Again, Conway brings up the sexist angle and makes it clear who the power player is in her marriage.

“Let me tell you something, from a powerful woman. Don’t pull the crap where you’re trying to undercut another woman based on who she’s married to. He gets his power through me, if you haven’t noticed. Not the other way around,” she insisted.

Yilek responded to say, “I’m just trying to do my job and what my editor tells me to do.”

“Are you an expert on my marriage? Are you an expert on my job? Are you an expert on the way this White House works? Are you an expert on Twitter?” Conway replied. “I mean, what exactly are you an expert on that would qualify you to say, to characterize the way I feel?”

After going on to stand up for her accomplishments, Conway was clear that she does not “rely on the men in my life,” while berating the reporter for relying on the men in her life — her editors — to defend her actions.

But it was Conway’s closing remarks that were characterized as a threat.

“So, listen, if you’re going to cover my personal life, if you’re going to cover my personal life, then we’re welcome to do the same around here,” she told Yilek. “If it has nothing to do with my job, which it doesn’t, that’s obvious, then we’re either going to expect you to cover everybody’s personal life or we’re going to start covering them over here.”

After the Examiner released the content of the call, Conway tweeted a response that used Yilek’s own words to suggest the reporter “certainly thought” the call was off the record.

“The false tweet below makes my point about how dangerous it is to characterize someone else’s intentions, feelings, or state of mind, even if it’s for clicks and kicks,” she said in the tweet.

Not backing down, the White House aide continued to question the reporter’s chops while saying “it seems irrelevant if not sexist to mention my husband in describing me.”
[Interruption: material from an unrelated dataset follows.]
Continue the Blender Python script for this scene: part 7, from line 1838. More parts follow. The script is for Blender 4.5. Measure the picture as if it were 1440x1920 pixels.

“What I said on that call I’ve said publicly on-the-record before, including on TV, in speeches, in driveway gaggles with reporters,” Conway said. “I did NOT indicate the call was off-the-record, but the reporter certainly thought it was. Toward the end of the call, she asks if I’d like to put something ‘on the record.’”

She went on to call reporters out for being focused on “getting the person rather than getting the story.”

“I’ve inquired publicly previously why and when some reporting has been reduced to palace intrigue, or some threadbare combination of reading Twitter, repeating TV, and cutting and pasting someone else’s story,” Conway said. “Why is it oriented toward ‘getting the person’ rather than ‘getting the story’? That seems more to get something off the chest of the writer than into the mind of the reader.”

Noting that reporters often ask personal questions that “seem gossipy, inappropriate and irrelevant,” she concluded: “It is easy, as I have noted, to see messy lives in glass houses nearly everywhere I turn, I don’t make it a practice to raise this with people so as to harass or embarrass them.”

Interestingly, less than an hour after the Examiner article, Mr. Kellyanne Conway posted this cryptic tweet.

“I’ve learned a lot about narcissism over the past couple of years that I didn’t know previously. In fact, I didn’t know it had a label, although I had seen it without knowing it,” George Conway wrote.

Washington Examiner editor-in-chief Hugo Gurdon responded to Conway’s release with a statement that only addressed the paper releasing the content of the call.

“Off the record conversations are agreed in good faith and in advance between people known to be participating,” Gurdon said. “They are not, and never have been, blanket coverage to shield people who pull a bait and switch, peremptorily enter the conversation, and then spend ten minutes bullying and threatening a reporter.”